Is there something about the SOV order that most closely mirrors the structure of thought? Or is it just the easiest way to get the message across?
I’m filing this under ‘complicated, but interesting’.
8 July 2008 at 1:58 pm
Makes you wonder why more people don’t use RPN, which along with postfix-sexps seem like the lambda-calculus equivalent notations of SOV ((19 5 +) 4 /) => 6. It’s disappointing that there are no RPN calculators on UWA’s approved list.
8 July 2008 at 3:15 pm
Omg. The first calculator I ever saw in 1977 was an RPN. My dad’s. Little Texas Instruments LED thing. I thought they did it that way because they couldn’t engineer it to do equations properly.
8 July 2008 at 3:52 pm
Well, before they added parens to infix scientific calculators, [R]PN was vastly superior.

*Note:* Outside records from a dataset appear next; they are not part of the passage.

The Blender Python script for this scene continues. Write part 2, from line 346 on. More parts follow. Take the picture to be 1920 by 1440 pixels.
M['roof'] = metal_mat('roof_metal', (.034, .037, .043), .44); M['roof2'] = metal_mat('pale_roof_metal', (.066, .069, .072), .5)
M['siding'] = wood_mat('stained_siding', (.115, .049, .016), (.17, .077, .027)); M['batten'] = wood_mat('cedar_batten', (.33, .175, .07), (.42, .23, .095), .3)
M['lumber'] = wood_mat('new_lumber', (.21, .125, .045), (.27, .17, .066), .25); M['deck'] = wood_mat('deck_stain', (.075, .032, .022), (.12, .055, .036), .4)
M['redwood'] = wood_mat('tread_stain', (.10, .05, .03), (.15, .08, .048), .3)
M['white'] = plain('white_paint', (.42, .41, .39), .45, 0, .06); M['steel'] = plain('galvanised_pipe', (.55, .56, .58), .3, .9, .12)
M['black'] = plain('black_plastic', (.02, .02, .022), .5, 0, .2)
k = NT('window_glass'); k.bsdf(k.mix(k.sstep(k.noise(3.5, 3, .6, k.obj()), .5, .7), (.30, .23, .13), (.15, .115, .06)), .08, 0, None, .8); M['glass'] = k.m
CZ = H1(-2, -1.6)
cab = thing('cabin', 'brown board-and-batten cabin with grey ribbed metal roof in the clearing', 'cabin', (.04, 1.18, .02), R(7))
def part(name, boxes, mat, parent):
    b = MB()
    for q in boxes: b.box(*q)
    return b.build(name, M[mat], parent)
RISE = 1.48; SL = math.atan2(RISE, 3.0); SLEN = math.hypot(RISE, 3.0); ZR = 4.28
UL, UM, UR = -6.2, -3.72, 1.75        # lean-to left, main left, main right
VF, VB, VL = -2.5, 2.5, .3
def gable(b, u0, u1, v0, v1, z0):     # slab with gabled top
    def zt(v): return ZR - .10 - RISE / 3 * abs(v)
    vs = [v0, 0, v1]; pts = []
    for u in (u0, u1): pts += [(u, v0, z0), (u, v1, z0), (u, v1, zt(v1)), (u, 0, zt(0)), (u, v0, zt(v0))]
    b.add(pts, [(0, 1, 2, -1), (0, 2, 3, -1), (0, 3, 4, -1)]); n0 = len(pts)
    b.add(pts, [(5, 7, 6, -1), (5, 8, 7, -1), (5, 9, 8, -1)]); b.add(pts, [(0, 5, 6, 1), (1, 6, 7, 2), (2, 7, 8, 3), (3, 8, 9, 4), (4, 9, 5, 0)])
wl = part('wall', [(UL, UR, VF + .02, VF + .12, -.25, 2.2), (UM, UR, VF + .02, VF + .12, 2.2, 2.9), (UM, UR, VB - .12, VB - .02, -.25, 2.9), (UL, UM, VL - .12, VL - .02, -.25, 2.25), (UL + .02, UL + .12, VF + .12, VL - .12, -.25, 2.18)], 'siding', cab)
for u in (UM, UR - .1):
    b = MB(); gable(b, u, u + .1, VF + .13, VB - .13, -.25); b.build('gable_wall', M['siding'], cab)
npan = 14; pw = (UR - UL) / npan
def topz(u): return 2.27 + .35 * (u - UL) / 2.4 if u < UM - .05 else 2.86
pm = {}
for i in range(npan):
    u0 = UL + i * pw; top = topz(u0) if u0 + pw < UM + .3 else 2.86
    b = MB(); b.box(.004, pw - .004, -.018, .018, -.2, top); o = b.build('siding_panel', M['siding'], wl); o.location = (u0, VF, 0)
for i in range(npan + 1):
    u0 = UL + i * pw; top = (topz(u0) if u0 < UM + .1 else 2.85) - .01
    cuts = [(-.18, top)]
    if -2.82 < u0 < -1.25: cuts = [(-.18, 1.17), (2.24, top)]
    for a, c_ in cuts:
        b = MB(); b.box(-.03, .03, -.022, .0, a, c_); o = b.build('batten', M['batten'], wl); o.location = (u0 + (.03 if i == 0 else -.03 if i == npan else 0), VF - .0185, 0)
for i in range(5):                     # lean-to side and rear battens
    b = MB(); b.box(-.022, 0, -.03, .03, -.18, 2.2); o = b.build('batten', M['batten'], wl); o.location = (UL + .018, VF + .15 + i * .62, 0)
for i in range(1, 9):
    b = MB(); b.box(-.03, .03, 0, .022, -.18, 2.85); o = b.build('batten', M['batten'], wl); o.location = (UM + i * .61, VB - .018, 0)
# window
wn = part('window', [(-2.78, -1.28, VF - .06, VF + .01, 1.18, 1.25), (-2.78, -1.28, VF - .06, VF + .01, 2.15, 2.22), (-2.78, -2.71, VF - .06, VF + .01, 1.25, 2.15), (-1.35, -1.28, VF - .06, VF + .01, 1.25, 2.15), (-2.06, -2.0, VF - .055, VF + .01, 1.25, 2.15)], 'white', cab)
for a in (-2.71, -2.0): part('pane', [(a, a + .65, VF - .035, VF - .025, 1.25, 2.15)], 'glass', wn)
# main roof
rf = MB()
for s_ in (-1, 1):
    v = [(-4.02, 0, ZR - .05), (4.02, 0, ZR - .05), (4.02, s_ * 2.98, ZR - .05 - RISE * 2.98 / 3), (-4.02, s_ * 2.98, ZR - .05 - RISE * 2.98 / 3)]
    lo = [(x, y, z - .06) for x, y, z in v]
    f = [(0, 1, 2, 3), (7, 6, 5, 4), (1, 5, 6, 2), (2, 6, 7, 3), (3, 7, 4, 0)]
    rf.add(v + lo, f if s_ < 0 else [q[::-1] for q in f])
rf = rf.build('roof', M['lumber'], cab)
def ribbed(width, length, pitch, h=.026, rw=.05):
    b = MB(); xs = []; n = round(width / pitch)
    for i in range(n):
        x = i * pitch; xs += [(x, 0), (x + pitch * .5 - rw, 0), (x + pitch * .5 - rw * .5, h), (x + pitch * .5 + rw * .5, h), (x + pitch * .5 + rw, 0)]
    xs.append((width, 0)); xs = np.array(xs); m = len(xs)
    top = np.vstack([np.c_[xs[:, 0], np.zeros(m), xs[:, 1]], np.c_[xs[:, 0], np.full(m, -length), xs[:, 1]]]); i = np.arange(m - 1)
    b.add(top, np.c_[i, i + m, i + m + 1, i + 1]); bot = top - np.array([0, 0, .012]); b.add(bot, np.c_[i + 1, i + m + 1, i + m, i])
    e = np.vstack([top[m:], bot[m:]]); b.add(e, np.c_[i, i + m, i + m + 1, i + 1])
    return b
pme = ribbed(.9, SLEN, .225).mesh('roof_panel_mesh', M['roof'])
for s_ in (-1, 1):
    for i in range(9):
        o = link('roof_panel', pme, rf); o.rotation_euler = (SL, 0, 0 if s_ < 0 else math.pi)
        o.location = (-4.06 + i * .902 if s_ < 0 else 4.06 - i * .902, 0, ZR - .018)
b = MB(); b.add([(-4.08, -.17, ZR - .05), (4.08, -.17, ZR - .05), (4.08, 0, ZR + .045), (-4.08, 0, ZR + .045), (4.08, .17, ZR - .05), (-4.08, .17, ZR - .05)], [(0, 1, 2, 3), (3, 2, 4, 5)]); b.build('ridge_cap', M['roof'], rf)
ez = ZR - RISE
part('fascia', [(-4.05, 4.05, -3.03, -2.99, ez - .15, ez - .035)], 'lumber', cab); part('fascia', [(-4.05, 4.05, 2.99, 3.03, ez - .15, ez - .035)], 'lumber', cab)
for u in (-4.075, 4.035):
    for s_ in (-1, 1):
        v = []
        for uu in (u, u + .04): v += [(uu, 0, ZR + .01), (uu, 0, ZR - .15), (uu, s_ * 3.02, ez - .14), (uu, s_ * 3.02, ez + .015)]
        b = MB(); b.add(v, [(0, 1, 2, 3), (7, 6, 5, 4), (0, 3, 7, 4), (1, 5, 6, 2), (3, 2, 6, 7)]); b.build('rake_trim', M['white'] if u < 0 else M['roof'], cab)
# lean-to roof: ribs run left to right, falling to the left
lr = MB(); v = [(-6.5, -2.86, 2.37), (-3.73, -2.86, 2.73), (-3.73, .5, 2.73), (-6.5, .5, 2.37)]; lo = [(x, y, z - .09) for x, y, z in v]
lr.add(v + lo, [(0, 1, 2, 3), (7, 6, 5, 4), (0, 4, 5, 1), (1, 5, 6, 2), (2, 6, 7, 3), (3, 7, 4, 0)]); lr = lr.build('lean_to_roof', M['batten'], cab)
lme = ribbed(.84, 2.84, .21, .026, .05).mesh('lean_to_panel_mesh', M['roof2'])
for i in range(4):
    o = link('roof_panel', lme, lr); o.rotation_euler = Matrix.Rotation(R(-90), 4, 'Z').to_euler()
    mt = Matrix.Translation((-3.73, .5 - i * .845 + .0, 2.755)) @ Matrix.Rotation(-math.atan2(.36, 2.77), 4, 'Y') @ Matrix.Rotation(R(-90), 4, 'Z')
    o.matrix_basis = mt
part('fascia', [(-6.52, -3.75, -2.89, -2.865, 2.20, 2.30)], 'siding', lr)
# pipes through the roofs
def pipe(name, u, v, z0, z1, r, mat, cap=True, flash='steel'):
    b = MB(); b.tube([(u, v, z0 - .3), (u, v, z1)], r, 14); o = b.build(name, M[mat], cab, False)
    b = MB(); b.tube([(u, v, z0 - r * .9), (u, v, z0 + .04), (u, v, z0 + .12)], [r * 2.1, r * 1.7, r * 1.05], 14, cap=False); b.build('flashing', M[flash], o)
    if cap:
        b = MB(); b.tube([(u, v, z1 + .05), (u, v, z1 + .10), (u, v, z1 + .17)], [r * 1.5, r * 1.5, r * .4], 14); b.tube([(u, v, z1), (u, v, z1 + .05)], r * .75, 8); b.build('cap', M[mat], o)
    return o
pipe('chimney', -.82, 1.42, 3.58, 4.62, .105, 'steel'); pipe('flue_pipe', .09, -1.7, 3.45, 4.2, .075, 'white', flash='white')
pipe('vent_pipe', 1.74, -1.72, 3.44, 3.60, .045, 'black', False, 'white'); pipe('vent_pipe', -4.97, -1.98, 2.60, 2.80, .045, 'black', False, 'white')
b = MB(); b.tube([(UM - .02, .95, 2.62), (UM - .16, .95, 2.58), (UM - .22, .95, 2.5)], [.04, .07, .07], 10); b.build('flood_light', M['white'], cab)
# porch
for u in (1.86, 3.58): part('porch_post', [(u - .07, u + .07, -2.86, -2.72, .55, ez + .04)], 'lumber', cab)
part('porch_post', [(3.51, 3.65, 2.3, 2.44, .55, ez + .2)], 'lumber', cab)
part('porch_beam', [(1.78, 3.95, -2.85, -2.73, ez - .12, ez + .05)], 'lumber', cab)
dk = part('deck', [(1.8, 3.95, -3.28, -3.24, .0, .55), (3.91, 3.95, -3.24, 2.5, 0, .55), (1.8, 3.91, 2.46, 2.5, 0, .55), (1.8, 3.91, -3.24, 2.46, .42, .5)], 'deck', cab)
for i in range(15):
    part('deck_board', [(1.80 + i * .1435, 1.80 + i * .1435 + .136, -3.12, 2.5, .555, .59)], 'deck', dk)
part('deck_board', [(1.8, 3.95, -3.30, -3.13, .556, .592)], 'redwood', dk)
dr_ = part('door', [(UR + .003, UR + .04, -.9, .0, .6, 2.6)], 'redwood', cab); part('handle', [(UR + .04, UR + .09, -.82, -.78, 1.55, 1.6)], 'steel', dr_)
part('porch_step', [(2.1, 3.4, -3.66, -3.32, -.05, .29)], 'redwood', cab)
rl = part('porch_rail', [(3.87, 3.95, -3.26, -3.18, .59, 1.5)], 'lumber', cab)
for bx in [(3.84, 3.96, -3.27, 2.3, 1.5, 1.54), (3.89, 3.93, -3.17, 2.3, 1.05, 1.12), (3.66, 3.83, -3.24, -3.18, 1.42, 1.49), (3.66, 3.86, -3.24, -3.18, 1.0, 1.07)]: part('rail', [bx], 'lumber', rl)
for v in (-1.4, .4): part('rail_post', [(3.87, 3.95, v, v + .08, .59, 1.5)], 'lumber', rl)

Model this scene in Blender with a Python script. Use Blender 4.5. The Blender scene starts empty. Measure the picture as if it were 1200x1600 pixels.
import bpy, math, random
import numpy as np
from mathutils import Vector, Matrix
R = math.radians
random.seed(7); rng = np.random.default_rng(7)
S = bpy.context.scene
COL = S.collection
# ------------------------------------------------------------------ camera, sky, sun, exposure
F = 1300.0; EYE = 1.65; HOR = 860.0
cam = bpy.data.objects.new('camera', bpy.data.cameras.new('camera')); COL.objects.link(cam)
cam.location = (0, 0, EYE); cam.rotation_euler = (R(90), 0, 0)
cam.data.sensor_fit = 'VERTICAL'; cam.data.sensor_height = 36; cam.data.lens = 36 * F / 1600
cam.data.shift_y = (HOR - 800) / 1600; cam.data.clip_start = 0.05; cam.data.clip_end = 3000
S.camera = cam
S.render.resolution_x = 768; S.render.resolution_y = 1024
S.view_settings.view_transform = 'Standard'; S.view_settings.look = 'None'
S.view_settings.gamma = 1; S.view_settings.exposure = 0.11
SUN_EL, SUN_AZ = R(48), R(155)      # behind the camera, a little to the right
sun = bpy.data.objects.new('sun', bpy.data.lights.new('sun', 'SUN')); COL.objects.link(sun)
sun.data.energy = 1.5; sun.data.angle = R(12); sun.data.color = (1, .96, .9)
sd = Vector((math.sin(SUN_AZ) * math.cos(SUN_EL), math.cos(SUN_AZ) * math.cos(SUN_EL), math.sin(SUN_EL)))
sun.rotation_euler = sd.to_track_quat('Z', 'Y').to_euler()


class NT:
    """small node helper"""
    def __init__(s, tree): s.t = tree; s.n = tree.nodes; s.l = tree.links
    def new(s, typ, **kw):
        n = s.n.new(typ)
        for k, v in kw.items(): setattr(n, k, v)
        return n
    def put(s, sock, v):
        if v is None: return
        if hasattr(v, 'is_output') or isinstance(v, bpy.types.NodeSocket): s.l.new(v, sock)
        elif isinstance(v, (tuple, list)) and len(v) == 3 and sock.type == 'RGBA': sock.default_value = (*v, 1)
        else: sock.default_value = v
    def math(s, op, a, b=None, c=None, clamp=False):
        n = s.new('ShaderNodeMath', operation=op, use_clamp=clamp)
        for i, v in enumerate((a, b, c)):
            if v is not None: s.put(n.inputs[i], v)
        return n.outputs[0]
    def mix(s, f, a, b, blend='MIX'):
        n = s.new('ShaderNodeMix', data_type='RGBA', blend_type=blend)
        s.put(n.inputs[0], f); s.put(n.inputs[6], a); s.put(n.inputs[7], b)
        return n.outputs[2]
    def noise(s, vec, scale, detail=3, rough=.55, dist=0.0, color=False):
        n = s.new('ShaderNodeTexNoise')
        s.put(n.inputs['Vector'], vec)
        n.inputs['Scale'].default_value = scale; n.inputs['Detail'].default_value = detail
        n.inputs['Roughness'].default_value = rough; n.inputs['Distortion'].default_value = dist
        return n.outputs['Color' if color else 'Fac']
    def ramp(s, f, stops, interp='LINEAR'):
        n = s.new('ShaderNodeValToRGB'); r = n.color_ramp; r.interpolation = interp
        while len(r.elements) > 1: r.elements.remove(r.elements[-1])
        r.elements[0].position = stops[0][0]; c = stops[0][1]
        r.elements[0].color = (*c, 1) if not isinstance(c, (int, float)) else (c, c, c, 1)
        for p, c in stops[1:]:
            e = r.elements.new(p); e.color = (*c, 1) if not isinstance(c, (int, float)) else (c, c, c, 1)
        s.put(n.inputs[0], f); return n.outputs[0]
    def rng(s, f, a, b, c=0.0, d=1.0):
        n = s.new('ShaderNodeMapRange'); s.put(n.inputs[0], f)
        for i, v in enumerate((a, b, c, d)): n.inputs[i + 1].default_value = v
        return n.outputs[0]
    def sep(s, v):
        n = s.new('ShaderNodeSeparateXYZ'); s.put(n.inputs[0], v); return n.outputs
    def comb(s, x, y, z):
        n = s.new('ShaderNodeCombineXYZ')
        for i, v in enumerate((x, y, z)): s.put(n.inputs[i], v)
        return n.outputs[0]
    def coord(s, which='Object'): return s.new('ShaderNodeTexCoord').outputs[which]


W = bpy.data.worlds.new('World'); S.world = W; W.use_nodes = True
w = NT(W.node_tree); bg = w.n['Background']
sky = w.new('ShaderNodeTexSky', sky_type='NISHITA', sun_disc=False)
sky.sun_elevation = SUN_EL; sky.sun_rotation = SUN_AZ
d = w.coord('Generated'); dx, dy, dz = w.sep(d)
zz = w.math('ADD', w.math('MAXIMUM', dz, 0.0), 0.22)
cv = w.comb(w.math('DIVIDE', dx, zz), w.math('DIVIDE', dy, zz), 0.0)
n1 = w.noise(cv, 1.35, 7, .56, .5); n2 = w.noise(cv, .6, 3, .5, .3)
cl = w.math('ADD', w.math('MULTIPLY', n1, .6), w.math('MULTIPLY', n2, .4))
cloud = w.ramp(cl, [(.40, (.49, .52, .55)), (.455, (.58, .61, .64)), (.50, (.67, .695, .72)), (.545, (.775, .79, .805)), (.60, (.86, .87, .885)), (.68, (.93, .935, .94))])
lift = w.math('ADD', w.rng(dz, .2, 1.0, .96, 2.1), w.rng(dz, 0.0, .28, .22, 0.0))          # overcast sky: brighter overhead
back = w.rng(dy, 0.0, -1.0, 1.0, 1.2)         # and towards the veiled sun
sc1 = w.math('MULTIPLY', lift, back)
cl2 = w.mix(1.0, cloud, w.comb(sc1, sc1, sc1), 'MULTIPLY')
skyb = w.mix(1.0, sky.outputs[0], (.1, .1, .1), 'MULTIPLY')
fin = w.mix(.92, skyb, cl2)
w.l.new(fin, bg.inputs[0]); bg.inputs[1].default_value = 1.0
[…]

I use it when available (e.g. Calculator.app, emacs calc) because it’s more efficient, but I have odd preferences in this regard. However, I don’t have any trouble with conventional calculators as a consequence (or qwerty, or vim).
15 August 2008 at 4:46 am
I think I read somewhere, some years ago, that some pidgins have SVO order even when no contributing languages do. Which also seems rather peculiar.